THE EDITED PRESS RELEASE: “Fever Dreams, the 12th album from Central Texas singer / songwriter / guitarist / footstomper / harmonica player / preacher / hellraiser Scott H. Biram, AKA The Dirty Old One Man Band, is a fervent yet intimate collection of blues, classic country, and rock ’n’ roll sealed with punk, heavy metal, and frankly, whatever the hell Biram wants. As the man himself told us, “You’re gonna want to pop open a cold tallboy for this one.”
Engineered and produced by Scott H. Biram between 2017 and 2019 at his studio Hiram’s Hell Hole in Austin, TX, Fever Dreams delivers another gritty glimpse into the salty world of roadworn hearts and mismanaged emotions. Honestly laying down his bare soul at the people’s feet once again in a way that very few can, this record dips and sways, as always, in true Biram fashion, with tales of hard, homesick traveling, lost love, overindulgence, spiritual rejoice, and of course some tributes to some of his favorite music pioneers.
On Fever Dreams, The Reverend Biram rakes all the muck out of his spiritual swamp and concocts a meaty stew of lonely soul (Fever Dreams), trucker country (Can’t Stay Long), pummeling punk (Whatcha Gonna Do?), drinking dirges (Drunk Like Me — *cue second tallboy opening*), and God-fearing (or -facing?) gospel (Hallelu), the bright light shining from beneath the cracks in the dive bar floor. Biram’s rogues’ gallery of characters jump from the speakers to your skull and live rent-free in the psyche. From roadworn renegades to motel room wanderers; drunken demons to haunted-hearted soulsearchers, these are stories of human suffering and revelry that portray the best of us, and in turn, the worst of us. Biram has seen it all, and he’s the hero we need to distill it into a blend of straight truth, so it goes easier on the soul and the mind.
Beyond his own iconoclastic words and music, Scott H. Biram takes it back to his own idols at the heart of the album. His fellow Texan troubadour Townes Van Zandt gets a turn in Biram’s take on the travelin’ tune The Highway Kind. Right at its heels is a bluesy Screamin’ Jay Hawkins-style full-band duet with Jesse Dayton in which they tackle infamously enigmatic outlaw David Allen Coe’s Monkey David Wine. Then the duo whips the car around back to the honky tonk with a jukebox-ready spin on Gary Stewart’s Single Again. Justin Collins lays down the beats while Chris Rhoades drops the bass on both tracks. And on the Ray Wylie Hubbard and Hayes Carll-penned Chickens, SHB takes it into overdrive and peels out into full-on ZZ Top territory. Chicken! Have you busted into that third tallboy yet?

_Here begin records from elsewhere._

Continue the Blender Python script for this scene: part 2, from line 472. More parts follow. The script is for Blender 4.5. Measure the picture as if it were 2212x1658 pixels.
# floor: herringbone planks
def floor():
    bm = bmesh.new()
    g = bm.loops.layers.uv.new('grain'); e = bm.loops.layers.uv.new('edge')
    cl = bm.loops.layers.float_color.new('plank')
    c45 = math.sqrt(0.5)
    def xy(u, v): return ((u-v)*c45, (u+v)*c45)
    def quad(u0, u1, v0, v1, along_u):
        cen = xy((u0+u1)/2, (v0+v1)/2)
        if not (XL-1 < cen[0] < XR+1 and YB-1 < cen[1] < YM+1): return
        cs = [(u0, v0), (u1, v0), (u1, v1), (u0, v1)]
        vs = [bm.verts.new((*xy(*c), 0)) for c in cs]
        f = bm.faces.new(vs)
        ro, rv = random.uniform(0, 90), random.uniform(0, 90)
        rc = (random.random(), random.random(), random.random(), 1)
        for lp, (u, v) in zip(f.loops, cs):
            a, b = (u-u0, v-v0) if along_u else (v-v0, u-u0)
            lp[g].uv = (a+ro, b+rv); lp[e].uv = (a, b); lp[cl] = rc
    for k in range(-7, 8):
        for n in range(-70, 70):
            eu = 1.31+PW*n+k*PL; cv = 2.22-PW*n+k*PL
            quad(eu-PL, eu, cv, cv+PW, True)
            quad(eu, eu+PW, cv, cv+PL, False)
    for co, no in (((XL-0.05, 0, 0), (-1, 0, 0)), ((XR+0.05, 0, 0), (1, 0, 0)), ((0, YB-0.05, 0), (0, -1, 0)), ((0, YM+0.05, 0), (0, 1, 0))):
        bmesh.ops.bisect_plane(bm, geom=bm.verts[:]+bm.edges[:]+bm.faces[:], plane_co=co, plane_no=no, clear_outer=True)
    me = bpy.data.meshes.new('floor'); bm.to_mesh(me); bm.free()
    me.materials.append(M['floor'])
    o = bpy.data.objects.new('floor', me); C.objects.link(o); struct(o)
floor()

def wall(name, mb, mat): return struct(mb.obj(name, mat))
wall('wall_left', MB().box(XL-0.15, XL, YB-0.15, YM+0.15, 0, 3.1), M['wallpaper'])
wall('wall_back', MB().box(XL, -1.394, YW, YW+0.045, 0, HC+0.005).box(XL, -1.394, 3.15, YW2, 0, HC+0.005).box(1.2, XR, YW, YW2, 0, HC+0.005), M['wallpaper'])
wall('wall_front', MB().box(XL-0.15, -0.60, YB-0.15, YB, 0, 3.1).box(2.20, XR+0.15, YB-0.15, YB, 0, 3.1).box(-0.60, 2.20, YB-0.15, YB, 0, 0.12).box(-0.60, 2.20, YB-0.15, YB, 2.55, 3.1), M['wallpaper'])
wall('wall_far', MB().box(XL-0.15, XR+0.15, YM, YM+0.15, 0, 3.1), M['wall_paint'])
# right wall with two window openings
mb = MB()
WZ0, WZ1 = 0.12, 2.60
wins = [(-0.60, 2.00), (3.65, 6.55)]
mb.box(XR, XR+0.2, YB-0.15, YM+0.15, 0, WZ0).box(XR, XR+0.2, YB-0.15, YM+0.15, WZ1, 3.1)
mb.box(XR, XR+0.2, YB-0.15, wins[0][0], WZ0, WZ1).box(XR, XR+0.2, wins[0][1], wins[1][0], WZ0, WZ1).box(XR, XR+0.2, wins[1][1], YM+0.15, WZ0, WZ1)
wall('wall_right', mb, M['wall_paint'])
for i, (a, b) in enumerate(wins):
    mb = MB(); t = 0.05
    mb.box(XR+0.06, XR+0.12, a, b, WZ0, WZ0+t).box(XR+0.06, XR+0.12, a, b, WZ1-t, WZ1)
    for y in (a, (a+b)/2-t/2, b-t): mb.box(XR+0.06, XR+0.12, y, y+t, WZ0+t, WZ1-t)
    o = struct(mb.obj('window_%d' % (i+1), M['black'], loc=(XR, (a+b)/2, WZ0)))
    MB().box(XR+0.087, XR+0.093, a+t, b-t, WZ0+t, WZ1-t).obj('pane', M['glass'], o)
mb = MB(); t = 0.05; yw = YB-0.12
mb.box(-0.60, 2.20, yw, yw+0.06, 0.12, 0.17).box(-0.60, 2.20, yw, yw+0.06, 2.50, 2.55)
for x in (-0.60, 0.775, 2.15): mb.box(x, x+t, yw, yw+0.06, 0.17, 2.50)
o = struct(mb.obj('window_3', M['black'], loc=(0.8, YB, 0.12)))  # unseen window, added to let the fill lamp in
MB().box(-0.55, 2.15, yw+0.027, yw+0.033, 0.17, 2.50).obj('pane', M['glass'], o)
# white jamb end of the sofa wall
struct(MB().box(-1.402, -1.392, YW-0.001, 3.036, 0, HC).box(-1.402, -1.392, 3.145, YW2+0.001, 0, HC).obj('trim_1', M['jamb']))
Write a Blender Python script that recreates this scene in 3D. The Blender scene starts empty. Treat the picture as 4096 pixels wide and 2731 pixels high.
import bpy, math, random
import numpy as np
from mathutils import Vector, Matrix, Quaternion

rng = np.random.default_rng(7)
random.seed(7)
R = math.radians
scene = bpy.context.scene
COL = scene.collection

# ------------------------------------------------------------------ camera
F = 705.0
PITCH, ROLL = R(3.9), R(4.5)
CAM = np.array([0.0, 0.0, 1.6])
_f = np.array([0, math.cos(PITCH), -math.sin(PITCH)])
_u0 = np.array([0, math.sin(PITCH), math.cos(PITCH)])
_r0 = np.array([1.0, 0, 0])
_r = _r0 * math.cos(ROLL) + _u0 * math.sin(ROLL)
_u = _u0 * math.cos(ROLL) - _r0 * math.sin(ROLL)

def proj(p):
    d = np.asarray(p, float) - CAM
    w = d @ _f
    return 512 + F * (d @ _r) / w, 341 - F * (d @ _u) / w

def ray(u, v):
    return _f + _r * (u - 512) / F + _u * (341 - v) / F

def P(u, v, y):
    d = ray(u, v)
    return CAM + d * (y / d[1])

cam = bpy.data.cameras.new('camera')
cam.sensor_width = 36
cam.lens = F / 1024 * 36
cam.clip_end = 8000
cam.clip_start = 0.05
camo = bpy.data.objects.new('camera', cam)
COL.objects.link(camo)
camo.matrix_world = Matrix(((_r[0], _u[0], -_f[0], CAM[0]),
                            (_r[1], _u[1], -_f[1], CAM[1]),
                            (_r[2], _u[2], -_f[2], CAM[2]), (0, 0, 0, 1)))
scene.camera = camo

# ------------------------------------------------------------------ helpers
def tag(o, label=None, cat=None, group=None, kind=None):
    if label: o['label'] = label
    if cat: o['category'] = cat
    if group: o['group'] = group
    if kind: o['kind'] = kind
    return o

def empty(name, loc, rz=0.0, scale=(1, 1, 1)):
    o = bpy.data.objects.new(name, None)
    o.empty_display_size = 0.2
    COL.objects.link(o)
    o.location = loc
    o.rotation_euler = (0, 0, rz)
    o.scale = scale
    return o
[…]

And then, in the end, Scott H. Biram considers that maybe he shouldn’t have done all that drinking after all in the acoustic-pickin’ ballad Everything Just slips Away. Though it’s still OK if you finished off that last tallboy before the album ended. Fever Dreams closes with an instrumental reprise of Can’t Stay Long, to give you a second to think about what you just listened to, complete with signature Biram big-rig sounds! Now go to bed, you’ve been through a lot!”